Admission Requirements
Our formal requirements for MPhil and PhD are:
- A strong Bachelor or Master degree
Bachelor or master degree in Economics (or related fields) with considerable mathematics and statistics, and with evidence of research potential. We do accept students with non-economics background – there are generally students from disciplines with a heavy mathematics component (engineering, physics, math/stats majors)
- Excellent GRE or GMAT scores
Applicants from SMU, National University of Singapore (NUS), and Nanyang Technological University (NTU) with strong economics and technical backgrounds and excellent CGPAs may use their undergraduate/masters transcript as an alternative to the GRE/GMAT.
- Excellent TOEFL or IELTS scores
Students from English speaking undergraduate/master programmes do not need to submit TOEFL or IELTS score. However, you should consider whether including proof of English proficiency will help your application.
- Personal and Research Statement
Describe your academic interests, motivation, and objectives for pursuing PhD study, research experience, and any other information that you wish to highlight about yourself.

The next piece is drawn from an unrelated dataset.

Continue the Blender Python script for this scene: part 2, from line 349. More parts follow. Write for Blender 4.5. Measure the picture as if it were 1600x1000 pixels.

It is your opportunity to convince us of your potential and suitability as a researcher in economics.
- Two Referee Reports
- Curriculum Vitae
- Admission interview
We consider each application on a holistic basis, taking into account all the information presented in your application. We also consider if the applicants research interests and motivations broadly complement the academic interests of our research faculty. To view our faculty’s research areas and areas of expertise, please click here. All shortlisted applicants will be interviewed, and our admission decisions will be based on an assessment of your entire application package.
Regarding mathematics: a PhD program in Economics is mathematically demanding. A strong mathematical background is essential just to get through the first year core courses. An ideal background would include multivariable calculus, real analysis, intermediate level linear algebra, and a strong foundation in probability and statistics.